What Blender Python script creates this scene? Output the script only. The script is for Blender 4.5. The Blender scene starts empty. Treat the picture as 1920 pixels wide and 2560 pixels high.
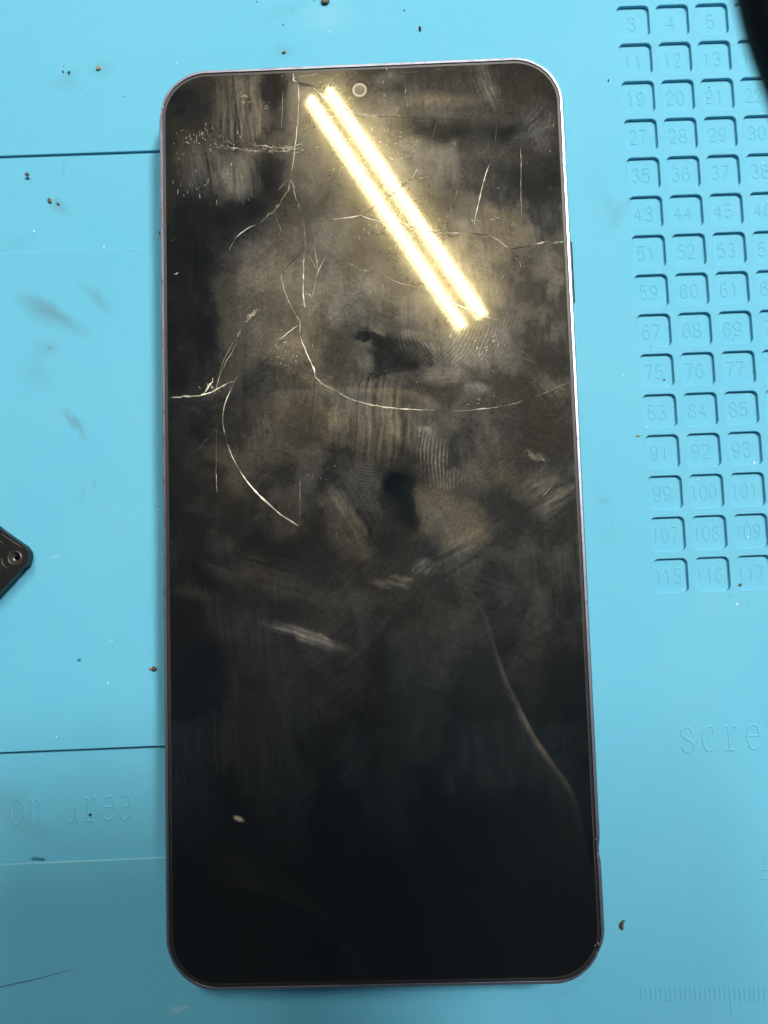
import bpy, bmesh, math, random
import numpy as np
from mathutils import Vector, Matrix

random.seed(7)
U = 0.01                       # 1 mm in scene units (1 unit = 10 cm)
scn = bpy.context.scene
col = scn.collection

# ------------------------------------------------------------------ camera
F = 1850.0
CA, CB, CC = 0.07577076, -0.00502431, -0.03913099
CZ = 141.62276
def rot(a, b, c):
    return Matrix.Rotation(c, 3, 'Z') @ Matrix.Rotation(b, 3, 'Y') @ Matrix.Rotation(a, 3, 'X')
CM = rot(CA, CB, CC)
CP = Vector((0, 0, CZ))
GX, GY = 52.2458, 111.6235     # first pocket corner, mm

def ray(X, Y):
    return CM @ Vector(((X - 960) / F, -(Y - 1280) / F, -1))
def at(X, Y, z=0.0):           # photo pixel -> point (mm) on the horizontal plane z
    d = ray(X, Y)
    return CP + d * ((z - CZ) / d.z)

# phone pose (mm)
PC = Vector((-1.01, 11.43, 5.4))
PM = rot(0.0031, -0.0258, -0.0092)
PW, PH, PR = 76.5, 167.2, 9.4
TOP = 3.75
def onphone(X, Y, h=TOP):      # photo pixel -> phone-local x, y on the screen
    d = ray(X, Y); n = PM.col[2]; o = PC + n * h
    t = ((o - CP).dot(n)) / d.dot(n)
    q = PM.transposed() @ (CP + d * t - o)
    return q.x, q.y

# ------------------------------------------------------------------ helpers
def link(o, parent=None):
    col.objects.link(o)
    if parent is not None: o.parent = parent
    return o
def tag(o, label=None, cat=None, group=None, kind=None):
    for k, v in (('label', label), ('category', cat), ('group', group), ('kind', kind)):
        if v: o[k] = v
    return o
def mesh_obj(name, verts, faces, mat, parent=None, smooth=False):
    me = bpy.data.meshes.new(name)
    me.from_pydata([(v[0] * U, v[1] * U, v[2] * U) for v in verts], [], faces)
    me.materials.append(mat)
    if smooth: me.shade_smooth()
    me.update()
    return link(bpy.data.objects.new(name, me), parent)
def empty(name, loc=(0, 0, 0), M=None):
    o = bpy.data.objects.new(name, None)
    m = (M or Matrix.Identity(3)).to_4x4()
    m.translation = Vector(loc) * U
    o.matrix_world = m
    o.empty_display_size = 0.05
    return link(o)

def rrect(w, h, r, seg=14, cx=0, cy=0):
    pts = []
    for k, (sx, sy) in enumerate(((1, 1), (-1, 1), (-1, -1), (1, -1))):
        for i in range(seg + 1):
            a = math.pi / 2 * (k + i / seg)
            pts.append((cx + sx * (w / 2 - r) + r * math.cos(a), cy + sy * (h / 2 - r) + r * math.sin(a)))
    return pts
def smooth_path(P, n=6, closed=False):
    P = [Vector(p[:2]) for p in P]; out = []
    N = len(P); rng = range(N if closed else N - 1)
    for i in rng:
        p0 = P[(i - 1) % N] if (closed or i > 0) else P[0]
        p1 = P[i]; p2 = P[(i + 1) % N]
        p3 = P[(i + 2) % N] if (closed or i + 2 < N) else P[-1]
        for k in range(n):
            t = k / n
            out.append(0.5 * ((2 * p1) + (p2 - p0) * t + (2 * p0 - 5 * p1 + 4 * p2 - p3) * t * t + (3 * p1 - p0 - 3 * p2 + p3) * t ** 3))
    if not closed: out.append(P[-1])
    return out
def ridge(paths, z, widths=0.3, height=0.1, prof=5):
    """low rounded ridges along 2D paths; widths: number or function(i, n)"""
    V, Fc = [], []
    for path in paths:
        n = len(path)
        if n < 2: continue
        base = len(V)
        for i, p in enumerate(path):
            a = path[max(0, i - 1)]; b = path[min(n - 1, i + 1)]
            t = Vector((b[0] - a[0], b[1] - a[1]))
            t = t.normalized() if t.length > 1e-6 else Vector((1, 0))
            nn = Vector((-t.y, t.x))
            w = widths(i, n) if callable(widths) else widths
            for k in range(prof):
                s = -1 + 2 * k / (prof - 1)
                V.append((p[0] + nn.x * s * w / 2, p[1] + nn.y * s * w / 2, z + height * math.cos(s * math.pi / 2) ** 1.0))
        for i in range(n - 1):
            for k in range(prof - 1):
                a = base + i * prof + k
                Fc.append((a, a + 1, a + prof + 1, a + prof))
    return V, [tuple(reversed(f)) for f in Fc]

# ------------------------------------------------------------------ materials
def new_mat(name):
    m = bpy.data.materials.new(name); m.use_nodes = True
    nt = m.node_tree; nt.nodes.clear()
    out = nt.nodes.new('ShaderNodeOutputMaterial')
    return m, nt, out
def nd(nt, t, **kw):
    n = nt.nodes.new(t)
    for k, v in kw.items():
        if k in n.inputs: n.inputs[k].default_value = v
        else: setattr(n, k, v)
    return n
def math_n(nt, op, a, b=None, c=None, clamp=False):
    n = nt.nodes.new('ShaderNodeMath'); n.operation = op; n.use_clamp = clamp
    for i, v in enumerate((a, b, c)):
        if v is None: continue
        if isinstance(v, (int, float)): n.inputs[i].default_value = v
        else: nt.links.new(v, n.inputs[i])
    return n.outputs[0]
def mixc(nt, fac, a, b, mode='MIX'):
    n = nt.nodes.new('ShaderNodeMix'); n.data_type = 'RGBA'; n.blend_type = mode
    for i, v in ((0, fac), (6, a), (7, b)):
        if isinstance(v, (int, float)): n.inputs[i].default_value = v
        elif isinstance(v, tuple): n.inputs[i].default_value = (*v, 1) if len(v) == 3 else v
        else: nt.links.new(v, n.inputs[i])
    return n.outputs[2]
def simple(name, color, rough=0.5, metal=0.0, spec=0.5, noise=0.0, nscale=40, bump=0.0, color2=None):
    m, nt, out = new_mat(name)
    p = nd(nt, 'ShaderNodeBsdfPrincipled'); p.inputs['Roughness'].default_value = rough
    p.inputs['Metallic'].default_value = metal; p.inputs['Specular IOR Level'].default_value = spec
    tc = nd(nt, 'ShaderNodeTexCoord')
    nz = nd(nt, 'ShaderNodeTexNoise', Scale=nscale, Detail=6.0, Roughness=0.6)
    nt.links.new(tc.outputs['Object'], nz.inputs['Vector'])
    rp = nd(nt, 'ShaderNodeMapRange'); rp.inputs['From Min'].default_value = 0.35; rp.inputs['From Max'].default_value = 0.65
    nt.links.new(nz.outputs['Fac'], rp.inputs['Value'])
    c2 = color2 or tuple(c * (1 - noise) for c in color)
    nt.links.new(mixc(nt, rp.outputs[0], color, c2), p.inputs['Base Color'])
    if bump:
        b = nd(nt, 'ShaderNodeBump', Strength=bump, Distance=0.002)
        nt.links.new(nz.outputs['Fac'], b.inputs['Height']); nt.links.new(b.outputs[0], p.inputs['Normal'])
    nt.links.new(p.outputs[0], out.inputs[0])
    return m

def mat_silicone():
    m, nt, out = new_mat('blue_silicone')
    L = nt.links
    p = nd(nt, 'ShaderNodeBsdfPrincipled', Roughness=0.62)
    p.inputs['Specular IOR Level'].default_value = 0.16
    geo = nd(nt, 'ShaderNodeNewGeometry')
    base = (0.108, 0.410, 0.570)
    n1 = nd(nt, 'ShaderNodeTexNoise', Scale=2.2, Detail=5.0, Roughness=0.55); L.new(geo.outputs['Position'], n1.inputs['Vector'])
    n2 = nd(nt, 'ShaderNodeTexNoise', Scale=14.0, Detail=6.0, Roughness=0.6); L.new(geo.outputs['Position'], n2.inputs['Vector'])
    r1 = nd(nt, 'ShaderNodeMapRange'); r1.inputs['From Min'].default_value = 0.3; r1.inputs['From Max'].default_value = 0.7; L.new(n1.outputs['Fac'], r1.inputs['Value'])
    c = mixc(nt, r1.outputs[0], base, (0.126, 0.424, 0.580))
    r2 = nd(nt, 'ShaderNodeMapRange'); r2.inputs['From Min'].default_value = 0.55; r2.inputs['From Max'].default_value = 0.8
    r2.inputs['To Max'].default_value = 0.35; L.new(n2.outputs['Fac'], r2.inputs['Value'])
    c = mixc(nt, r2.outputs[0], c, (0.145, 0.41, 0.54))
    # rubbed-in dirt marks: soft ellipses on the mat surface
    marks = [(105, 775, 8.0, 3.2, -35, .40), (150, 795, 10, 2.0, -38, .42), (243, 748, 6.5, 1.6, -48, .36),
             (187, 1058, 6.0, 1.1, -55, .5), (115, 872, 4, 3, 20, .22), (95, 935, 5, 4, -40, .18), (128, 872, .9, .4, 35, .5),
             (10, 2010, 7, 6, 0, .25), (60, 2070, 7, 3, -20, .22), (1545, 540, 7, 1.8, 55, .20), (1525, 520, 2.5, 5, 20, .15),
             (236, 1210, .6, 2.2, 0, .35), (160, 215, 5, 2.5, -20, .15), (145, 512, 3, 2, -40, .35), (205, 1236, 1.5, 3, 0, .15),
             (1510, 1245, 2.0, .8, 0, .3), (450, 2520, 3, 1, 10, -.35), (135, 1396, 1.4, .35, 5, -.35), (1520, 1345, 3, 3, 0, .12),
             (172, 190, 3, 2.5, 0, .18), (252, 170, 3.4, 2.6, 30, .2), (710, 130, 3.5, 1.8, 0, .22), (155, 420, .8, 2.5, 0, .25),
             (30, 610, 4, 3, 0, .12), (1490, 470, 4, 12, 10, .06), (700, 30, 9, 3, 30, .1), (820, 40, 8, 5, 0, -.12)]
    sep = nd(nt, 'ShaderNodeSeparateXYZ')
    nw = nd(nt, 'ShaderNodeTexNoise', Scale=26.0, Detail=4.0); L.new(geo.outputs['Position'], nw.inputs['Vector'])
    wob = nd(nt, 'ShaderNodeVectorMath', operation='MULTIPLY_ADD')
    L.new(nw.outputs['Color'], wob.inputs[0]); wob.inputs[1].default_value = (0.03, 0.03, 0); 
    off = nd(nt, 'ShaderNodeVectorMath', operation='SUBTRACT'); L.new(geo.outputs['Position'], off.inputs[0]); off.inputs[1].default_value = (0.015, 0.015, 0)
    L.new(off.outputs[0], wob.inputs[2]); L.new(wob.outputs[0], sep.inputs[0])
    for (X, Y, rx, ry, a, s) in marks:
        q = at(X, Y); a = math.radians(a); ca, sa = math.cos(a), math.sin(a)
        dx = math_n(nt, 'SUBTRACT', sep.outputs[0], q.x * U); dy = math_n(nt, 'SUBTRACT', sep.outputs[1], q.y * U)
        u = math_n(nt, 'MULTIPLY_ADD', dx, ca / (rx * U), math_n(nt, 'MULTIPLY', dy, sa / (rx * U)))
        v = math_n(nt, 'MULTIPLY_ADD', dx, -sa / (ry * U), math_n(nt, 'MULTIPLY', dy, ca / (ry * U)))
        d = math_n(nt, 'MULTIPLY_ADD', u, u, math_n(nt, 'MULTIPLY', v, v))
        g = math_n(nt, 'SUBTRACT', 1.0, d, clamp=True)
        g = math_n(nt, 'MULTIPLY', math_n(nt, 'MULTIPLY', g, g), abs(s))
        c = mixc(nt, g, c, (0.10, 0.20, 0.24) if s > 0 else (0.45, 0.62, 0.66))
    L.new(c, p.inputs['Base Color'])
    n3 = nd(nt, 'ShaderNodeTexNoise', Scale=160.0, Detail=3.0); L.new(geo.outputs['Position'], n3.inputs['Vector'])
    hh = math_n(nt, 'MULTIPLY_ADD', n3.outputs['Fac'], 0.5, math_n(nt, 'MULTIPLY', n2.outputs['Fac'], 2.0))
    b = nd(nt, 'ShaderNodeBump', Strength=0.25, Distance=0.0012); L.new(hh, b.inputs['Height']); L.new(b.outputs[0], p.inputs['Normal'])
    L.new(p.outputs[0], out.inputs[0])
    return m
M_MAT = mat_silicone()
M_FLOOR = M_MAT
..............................
**YOUR INSTRUCTIONS**: Leave out any pictures, please, and quote only the lines from the top of the data through the line that contains "return CP + d * ((z - CZ) / d.z)".

**EXERCISE SOLUTION**:
What Blender Python script creates this scene? Output the script only. The script is for Blender 4.5. The Blender scene starts empty. Treat the picture as 1920 pixels wide and 2560 pixels high.
import bpy, bmesh, math, random
import numpy as np
from mathutils import Vector, Matrix

random.seed(7)
U = 0.01                       # 1 mm in scene units (1 unit = 10 cm)
scn = bpy.context.scene
col = scn.collection

# ------------------------------------------------------------------ camera
F = 1850.0
CA, CB, CC = 0.07577076, -0.00502431, -0.03913099
CZ = 141.62276
def rot(a, b, c):
    return Matrix.Rotation(c, 3, 'Z') @ Matrix.Rotation(b, 3, 'Y') @ Matrix.Rotation(a, 3, 'X')
CM = rot(CA, CB, CC)
CP = Vector((0, 0, CZ))
GX, GY = 52.2458, 111.6235     # first pocket corner, mm

def ray(X, Y):
    return CM @ Vector(((X - 960) / F, -(Y - 1280) / F, -1))
def at(X, Y, z=0.0):           # photo pixel -> point (mm) on the horizontal plane z
    d = ray(X, Y)
    return CP + d * ((z - CZ) / d.z)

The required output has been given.